Big Wesser BBQ + Brew at the Nantahala Outdoor Center is a great place to enjoy drinks after a day on the trails.  You can see the canoe/kayak course gates in the river.  It’s fun to watch people coming down the rapids.  Below: Carolina-style BBQ in Bryson City.

Carolina 'Cue

Another interesting spot almost immediately on the trail are the remnants of the site of the Civilian Conservation Corps (CCC) camp 411 here.  You can see the large chimney and camp signboard on the side of the trail.  This group of nearly 200 built rock walls, roads, trails, and footbridges that are still in use today.  There is an interesting history of this from one of the leaders, James William Biggs.

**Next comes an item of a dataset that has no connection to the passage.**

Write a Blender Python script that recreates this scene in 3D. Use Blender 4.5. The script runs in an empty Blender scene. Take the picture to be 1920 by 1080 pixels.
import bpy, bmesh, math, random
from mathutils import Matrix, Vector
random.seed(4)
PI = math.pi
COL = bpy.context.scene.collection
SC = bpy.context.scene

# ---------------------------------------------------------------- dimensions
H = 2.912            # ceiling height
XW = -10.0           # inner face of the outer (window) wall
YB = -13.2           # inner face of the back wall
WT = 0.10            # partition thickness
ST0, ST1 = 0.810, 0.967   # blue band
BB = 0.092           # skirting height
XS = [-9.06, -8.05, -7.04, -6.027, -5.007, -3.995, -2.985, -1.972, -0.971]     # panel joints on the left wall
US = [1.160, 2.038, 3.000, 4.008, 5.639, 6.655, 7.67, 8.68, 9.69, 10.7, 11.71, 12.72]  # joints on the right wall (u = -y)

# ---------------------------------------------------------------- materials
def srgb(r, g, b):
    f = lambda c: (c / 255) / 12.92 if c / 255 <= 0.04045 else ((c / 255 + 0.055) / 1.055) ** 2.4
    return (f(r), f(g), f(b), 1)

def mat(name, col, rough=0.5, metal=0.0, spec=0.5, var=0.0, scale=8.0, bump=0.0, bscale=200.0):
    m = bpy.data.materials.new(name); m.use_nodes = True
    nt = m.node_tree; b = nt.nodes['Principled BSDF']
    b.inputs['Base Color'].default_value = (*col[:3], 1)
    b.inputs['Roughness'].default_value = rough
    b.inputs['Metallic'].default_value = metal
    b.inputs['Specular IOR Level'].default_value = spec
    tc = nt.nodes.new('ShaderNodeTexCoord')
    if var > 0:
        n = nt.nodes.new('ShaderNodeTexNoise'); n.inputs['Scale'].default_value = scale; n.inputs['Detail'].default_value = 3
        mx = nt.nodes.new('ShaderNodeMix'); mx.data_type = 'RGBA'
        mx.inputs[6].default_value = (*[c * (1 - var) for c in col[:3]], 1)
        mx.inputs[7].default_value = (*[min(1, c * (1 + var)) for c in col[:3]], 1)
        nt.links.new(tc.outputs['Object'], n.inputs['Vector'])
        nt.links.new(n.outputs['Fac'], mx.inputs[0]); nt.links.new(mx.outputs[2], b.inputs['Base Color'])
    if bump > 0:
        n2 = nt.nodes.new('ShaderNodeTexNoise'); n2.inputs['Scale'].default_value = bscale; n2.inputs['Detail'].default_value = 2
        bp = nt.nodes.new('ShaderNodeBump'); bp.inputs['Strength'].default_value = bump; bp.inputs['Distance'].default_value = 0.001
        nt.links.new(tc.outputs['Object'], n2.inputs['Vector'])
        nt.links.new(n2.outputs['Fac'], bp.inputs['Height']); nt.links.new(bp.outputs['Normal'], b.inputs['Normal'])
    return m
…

We enjoyed this beautiful trail and I can see incorporating this trail as part of a backpacking trip in the future.

Trail Notes

  • Distance4 miles
    (Check out the stats from MapMyHike)*
  • Elevation Change – About 770 ft.
  • Difficulty –  1.5. The ascent on this hike is very gradual and easy.
  • Trail Conditions – 4.  The trail is well-graded and in great condition.
  • Views – 0.  No scenic views.
  • Streams/Waterfalls – 5.  Very beautiful!
  • Wildlife – 2.  We didn’t see anything other than chipmunks and squirrels.
  • Ease to Navigate – 4.  The trail is very easy to follow to the shelter.  Once you reach the Kephart Shelter, you may decide to continue on.
  • Solitude – 2.  Because of the relatively short length and easiness of this hike, you will probably see a fair number of people.

Directions to trailhead:  Head north on US-441 N from Cherokee, NC.  Head 4 miles north of the Smokemont Campground.  Parking is available on the shoulder of the road and the trail starts after crossing the bridge over the Oconaluftee River.

* MapMyHike is not necessarily accurate, as the GPS signal fades in and out – but it still provides some fun and interesting information.